You can find them by following the link below:
http://www.java.com/en/download/manual.jsp
As I remember it is a fairly large file so a fast connection would be an advantage.
That should help you.
Regards
Neil
Hi Toofuzzy
I have been testing to find suitable parameters for LD-AIM.
so far what I have settled on (open to change)is this.
Using the free spreadsheet:
Initial investment $10,000
Cash Percentage 40%
Min Buy/Sell $800
buy/sell SAFE 20%/20%
I realise that sounds like wide bands buy most stocks over in Australia are low priced ie 10c upto $5. The larger companies trade at higher prices but not would be above $50.
I have been trying to select stocks that are in the range of below $5 with the rationale that it is easier for a low price stock to double in price rather than a high priced one, don't ask me why this is.
With these settings it will not trade much on a single stock, but if you have 10 in a portfolio you would get trades at least once a month.
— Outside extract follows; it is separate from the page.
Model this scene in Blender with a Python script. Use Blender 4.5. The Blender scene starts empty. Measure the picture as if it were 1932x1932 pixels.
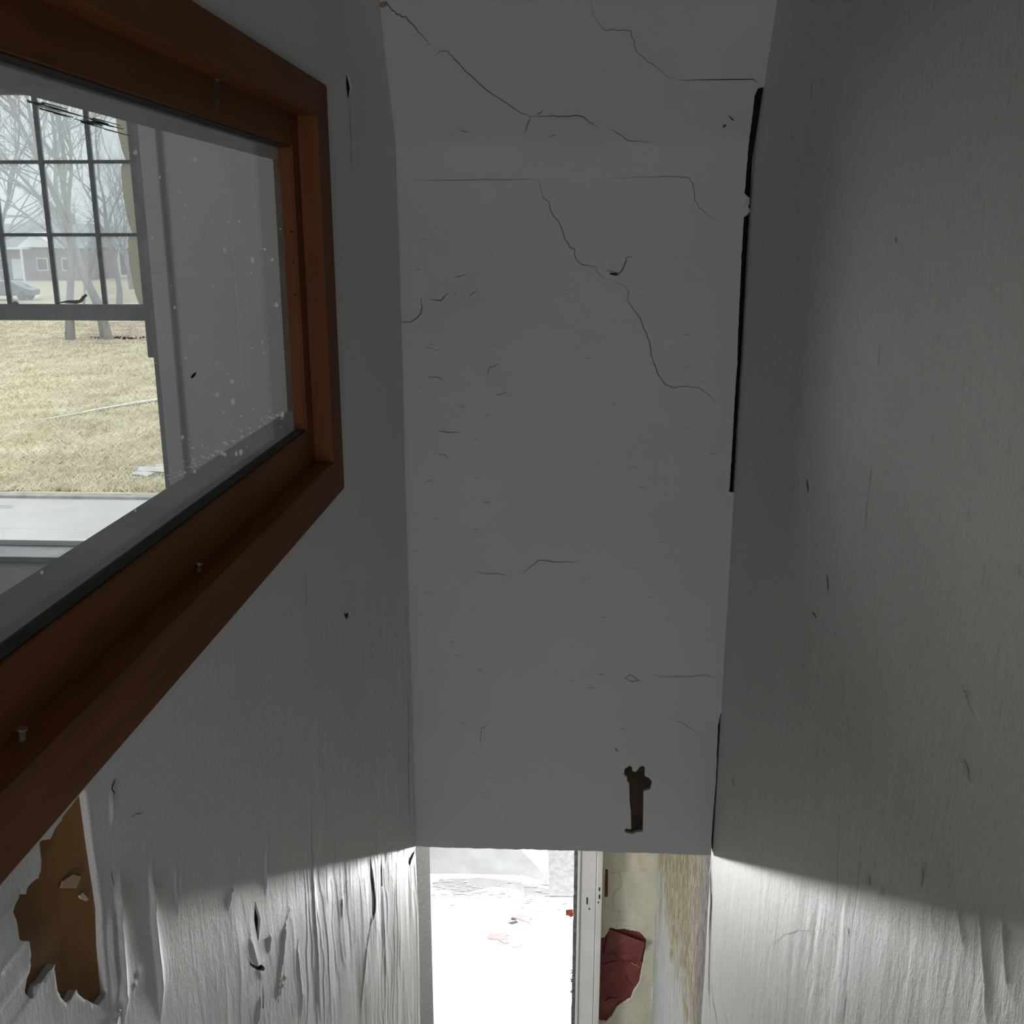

A case in point: JST.AX floated a year ago at $2.10, it went up to $3.10 at that point some were sold, just today it had a profit warning issued and the stock is at $1.80.
As you can see a fair bit of volatility.
Now if I had my SAFE settings at say 10% (LD-AIM only) I would be probably be running out of cash.
Maybe I have tried to mininise risk too much as I have been budgeting upon 3 buy points, initial buy then 2 more, again maybe too conservative.
I'd like to get a lot of bang in each trade, trade each stock infrequently but have a large portfolio.
One other reason for this is from the tax perspective.
If you hold a stock for less than a year you will be taxed on 100% of the capital gain, over a year and you get taxed at 50% ie if you make $1000 gain in under a year tax would be $300, hold for over a year and it is $150.